PEOPLE’S REPUBLIC OF CHINA (PRC) MARITIME COURT RULING ON BULK CARGO SHORTAGES AT LOADING PORTS

A 2020 civil judgment made by the Guangzhou Maritime Court has ruled that shipowners can be liable for shortages of less than 0.5% of the quantity stated on the bill of lading (B/L). The judgement of the Guangzhou Maritime Court gives rise to concerns regarding similar types of claims in future.

Recommendations

To prevent and mitigate such claims, your Managers recommend the following.

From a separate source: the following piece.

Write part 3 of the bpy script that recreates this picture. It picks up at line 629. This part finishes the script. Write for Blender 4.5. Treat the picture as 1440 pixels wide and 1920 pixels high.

  1. For shipment of bulk cargo destined for the PRC, please make sure that the draft survey report of either loading port or discharging port would not be disclosed to the cargo interests including shippers, consignees, and charterers, especially the draft survey report arranged by the shipowner or conducted by crew members themselves.
  2. Please let the Master and crew members know that there is no good for the carriers to defend shortage claim in the PRC by arguing short loading at the loading port. On the contrary, it may cause liability for the shipowner. Do not present/provide the draft report at the loading port to anyone including the cargo interest’s representative, the cargo interest’s surveyor, PRC customs authorities, PRC Maritime Safety Administration, port authorities, or shipping agent.
  3. It is suggested that the draft survey be named “Preliminary Information Advice” other than “draft survey report” if the bulk cargo carried is bound for the PRC. It is also suggested to include the following remarks on such document: “This [Preliminary Information Advice] [draft survey report] is not a certificate and is not intended for negotiation nor does it have any commercial value in any respect whatsoever.”
  4. Be cautious regarding demands for a letter of indemnity from the shippers for shortage at the loading port since it may be considered as evidence of the shipowner’s negligence in issuing the B/L by a PRC court.
  5. It is advisable that Member consider commencing settlement negotiation before the claimants take any legal actions. To this end, we recommend Members to contact your Managers at the earliest opportunity so that timely assistance can be provided.

Your Managers recommend that Members take note of this information and be guided accordingly. They also wish to thank the Club’s correspondents, Huatai Insurance Agency & Consulting Services, Ltd., for their assistance in providing the information contained above.